(begin)

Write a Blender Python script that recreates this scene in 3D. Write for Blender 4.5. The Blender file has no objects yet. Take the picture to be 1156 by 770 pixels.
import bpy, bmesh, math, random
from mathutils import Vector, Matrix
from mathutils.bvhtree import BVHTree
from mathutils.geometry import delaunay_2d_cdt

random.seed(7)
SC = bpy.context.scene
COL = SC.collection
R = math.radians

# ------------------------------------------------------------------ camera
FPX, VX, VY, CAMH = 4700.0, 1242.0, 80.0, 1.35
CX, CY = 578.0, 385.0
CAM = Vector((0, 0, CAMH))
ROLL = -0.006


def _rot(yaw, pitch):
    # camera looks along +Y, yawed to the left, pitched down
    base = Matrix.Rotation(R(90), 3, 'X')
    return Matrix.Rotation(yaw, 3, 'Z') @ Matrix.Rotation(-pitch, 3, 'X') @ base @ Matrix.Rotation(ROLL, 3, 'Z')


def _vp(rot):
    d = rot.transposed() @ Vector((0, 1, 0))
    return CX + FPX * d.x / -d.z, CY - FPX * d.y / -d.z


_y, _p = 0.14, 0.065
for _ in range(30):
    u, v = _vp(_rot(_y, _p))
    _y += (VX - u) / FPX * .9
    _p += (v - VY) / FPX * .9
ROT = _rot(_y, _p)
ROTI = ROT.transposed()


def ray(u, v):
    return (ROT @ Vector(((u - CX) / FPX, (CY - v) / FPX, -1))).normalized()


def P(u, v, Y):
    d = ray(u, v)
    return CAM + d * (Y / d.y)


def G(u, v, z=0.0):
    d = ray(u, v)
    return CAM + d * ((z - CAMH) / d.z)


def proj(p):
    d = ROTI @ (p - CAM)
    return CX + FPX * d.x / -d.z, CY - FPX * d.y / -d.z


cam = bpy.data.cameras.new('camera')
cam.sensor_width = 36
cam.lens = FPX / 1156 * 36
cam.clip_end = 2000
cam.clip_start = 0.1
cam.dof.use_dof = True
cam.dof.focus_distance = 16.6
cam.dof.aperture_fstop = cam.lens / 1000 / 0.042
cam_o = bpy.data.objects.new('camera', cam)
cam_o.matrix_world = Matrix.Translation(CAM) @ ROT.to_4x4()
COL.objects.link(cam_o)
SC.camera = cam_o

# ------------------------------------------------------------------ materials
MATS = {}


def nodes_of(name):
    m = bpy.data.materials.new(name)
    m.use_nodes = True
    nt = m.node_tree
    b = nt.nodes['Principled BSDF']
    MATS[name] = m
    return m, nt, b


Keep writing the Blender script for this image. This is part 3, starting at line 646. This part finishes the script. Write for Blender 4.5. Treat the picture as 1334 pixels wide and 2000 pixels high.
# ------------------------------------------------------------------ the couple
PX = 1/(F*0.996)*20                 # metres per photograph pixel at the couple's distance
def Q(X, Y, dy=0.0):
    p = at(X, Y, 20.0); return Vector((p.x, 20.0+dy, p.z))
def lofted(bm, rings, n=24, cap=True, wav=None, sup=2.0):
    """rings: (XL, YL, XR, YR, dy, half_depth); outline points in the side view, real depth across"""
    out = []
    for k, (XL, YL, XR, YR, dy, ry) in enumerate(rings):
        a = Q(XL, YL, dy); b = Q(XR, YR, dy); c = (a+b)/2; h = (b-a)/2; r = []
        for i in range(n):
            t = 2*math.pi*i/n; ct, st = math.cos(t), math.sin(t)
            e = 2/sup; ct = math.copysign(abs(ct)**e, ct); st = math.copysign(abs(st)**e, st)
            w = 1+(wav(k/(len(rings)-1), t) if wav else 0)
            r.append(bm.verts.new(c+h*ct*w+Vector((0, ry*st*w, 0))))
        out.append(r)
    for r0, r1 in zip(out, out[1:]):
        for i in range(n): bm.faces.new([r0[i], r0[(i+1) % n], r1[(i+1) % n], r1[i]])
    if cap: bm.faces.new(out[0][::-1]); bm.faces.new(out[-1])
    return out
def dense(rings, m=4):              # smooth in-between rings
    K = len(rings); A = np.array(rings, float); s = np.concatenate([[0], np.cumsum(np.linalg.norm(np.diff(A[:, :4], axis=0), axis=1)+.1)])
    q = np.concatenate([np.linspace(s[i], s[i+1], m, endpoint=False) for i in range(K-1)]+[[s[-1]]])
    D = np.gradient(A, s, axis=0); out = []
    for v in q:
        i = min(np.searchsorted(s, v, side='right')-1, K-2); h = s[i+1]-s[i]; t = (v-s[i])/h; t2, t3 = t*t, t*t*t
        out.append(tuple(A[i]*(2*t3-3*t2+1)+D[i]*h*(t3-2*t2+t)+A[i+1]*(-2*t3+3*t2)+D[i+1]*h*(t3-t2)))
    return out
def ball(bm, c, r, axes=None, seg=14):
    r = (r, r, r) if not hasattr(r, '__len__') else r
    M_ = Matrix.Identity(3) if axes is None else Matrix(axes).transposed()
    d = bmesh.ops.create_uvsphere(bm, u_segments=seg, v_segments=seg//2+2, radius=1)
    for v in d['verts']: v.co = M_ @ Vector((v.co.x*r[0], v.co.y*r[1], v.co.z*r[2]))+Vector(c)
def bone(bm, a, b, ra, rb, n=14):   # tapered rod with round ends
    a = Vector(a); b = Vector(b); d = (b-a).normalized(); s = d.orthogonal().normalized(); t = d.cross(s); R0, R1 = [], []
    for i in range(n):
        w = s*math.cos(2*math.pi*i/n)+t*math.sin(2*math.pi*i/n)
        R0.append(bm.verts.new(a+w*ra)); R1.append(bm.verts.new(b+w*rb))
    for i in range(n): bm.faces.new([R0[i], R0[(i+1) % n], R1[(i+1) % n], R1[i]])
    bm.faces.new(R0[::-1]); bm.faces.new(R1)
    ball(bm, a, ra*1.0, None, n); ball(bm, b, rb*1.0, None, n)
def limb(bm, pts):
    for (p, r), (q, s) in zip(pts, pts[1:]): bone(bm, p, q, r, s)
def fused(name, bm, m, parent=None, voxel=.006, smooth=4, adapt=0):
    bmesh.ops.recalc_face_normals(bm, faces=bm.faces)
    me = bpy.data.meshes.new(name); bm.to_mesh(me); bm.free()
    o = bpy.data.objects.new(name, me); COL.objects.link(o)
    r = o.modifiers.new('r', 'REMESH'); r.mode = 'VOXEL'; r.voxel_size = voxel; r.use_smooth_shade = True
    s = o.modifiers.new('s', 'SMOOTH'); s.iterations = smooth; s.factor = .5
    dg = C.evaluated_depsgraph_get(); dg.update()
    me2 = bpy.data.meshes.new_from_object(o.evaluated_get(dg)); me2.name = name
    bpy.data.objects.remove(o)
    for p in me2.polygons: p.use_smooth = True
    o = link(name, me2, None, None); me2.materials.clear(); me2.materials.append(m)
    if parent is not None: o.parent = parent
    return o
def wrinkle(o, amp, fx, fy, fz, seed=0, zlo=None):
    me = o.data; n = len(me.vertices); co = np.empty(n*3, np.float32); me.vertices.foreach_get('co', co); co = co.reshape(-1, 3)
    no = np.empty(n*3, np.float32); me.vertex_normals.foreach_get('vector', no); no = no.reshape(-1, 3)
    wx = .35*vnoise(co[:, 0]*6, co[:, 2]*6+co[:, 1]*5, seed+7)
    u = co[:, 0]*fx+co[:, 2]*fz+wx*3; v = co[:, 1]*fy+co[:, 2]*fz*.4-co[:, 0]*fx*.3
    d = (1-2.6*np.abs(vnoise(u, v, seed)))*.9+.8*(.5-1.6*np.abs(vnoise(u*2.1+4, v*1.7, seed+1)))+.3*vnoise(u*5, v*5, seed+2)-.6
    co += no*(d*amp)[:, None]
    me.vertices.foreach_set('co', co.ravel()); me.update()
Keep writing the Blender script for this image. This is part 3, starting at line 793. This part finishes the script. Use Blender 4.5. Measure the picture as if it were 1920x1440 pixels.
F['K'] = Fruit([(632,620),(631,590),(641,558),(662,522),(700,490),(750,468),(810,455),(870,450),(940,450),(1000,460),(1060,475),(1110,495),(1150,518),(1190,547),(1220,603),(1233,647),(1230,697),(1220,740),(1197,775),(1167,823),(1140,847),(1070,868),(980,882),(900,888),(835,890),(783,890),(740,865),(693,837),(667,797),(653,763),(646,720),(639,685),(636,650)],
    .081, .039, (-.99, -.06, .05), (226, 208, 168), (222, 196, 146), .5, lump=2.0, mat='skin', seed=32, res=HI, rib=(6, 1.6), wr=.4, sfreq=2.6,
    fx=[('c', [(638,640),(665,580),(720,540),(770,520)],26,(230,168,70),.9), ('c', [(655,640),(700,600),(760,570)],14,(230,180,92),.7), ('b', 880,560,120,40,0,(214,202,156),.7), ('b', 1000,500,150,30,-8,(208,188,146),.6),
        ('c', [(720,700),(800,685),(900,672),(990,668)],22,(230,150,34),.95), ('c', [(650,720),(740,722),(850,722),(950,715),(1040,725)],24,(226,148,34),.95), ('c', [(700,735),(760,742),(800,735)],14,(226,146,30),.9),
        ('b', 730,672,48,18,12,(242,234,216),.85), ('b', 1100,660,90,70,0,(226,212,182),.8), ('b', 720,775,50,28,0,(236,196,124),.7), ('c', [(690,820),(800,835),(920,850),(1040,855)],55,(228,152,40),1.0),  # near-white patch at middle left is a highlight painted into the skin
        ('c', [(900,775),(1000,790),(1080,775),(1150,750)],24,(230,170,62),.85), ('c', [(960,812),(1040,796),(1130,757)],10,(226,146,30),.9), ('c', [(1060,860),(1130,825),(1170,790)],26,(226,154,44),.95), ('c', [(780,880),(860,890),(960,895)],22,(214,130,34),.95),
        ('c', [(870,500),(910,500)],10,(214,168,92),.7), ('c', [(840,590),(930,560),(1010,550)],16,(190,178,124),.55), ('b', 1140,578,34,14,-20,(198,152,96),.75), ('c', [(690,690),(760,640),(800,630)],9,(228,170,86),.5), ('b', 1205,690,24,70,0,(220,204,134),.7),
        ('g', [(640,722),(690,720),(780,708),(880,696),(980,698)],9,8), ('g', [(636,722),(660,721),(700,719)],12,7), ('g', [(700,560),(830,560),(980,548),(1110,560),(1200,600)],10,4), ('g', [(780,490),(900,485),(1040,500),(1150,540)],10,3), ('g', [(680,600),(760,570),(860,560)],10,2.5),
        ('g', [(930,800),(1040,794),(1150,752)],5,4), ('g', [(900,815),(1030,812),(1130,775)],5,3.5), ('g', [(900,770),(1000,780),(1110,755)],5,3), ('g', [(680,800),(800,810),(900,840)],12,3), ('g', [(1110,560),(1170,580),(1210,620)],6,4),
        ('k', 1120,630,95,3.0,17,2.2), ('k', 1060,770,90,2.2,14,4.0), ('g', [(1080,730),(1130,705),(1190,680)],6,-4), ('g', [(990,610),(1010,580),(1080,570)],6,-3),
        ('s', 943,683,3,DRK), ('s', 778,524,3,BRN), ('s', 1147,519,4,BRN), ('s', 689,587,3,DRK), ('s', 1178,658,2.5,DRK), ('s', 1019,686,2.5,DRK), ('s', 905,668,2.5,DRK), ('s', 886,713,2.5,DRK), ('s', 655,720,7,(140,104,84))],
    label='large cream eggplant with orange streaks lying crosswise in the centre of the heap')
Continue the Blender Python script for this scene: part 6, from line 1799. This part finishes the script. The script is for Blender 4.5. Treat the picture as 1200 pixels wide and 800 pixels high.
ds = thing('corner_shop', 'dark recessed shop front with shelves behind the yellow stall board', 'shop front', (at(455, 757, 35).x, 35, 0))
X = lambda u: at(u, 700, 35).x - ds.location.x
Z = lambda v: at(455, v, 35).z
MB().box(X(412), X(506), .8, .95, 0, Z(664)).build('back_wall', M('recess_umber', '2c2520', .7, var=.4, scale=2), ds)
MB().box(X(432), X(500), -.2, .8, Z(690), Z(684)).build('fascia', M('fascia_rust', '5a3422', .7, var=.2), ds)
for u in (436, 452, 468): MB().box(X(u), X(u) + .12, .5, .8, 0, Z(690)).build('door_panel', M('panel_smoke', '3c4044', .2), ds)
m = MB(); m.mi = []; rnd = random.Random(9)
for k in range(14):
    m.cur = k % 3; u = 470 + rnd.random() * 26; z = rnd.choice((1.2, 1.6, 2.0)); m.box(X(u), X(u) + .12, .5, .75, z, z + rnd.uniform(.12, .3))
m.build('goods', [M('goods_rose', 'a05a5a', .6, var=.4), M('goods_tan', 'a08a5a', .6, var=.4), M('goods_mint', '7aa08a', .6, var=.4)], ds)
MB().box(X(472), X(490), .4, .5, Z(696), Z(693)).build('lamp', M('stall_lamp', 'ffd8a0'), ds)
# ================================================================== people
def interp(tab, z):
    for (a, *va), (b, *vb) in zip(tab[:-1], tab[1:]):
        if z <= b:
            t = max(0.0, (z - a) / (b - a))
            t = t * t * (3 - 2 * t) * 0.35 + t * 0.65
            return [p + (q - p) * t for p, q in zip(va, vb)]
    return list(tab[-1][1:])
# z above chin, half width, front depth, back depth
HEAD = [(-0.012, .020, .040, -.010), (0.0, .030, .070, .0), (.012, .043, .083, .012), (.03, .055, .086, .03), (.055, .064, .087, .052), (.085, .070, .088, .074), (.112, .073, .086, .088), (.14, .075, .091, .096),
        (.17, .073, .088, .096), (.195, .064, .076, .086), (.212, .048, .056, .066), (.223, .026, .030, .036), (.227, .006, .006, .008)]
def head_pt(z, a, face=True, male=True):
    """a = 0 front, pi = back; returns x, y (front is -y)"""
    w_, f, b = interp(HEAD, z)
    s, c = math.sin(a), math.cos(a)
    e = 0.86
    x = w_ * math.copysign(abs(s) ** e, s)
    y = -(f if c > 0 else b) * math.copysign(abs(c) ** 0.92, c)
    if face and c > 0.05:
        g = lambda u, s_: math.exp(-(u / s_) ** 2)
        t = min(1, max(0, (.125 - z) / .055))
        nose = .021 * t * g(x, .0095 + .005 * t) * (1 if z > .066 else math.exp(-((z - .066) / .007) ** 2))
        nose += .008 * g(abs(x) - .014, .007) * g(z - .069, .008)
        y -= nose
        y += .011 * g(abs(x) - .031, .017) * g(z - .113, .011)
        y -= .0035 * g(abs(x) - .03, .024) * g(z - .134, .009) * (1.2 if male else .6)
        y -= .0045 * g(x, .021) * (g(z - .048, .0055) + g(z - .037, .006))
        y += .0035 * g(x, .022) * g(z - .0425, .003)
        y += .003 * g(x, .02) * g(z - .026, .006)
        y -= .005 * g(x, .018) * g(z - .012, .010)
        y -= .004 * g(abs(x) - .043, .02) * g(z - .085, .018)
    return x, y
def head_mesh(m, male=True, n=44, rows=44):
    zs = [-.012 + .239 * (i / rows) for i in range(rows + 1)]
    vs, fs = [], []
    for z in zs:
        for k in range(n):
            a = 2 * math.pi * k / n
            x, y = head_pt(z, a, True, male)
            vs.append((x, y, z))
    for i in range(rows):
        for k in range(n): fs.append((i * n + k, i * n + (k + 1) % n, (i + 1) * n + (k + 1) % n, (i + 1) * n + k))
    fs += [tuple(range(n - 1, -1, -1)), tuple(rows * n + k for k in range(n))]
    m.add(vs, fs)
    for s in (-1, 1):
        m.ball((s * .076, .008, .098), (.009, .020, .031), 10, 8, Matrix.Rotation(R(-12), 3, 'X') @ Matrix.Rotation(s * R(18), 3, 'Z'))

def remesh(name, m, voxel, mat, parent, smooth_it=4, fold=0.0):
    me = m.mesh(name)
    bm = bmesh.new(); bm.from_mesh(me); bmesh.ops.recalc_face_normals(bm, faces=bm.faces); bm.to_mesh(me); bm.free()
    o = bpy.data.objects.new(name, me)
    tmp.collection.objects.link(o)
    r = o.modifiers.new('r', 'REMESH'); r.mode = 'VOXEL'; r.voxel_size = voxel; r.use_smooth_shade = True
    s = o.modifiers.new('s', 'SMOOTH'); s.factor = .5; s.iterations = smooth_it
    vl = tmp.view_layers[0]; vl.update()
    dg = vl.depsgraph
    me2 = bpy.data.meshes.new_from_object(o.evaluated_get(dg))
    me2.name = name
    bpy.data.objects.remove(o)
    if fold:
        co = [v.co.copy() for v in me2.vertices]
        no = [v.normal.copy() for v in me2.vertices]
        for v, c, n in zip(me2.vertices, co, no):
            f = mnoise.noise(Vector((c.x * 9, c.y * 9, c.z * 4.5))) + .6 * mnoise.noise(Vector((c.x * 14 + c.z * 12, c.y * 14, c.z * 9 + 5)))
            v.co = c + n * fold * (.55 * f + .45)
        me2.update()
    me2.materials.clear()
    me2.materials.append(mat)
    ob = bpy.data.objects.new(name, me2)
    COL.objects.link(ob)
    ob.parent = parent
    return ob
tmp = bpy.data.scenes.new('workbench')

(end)

Print, unaltered, every line from the beginning of the material down to the line with "ROTI = ROT.transposed()".

Write a Blender Python script that recreates this scene in 3D. Write for Blender 4.5. The Blender file has no objects yet. Take the picture to be 1156 by 770 pixels.
import bpy, bmesh, math, random
from mathutils import Vector, Matrix
from mathutils.bvhtree import BVHTree
from mathutils.geometry import delaunay_2d_cdt

random.seed(7)
SC = bpy.context.scene
COL = SC.collection
R = math.radians

# ------------------------------------------------------------------ camera
FPX, VX, VY, CAMH = 4700.0, 1242.0, 80.0, 1.35
CX, CY = 578.0, 385.0
CAM = Vector((0, 0, CAMH))
ROLL = -0.006


def _rot(yaw, pitch):
    # camera looks along +Y, yawed to the left, pitched down
    base = Matrix.Rotation(R(90), 3, 'X')
    return Matrix.Rotation(yaw, 3, 'Z') @ Matrix.Rotation(-pitch, 3, 'X') @ base @ Matrix.Rotation(ROLL, 3, 'Z')


def _vp(rot):
    d = rot.transposed() @ Vector((0, 1, 0))
    return CX + FPX * d.x / -d.z, CY - FPX * d.y / -d.z


_y, _p = 0.14, 0.065
for _ in range(30):
    u, v = _vp(_rot(_y, _p))
    _y += (VX - u) / FPX * .9
    _p += (v - VY) / FPX * .9
ROT = _rot(_y, _p)
ROTI = ROT.transposed()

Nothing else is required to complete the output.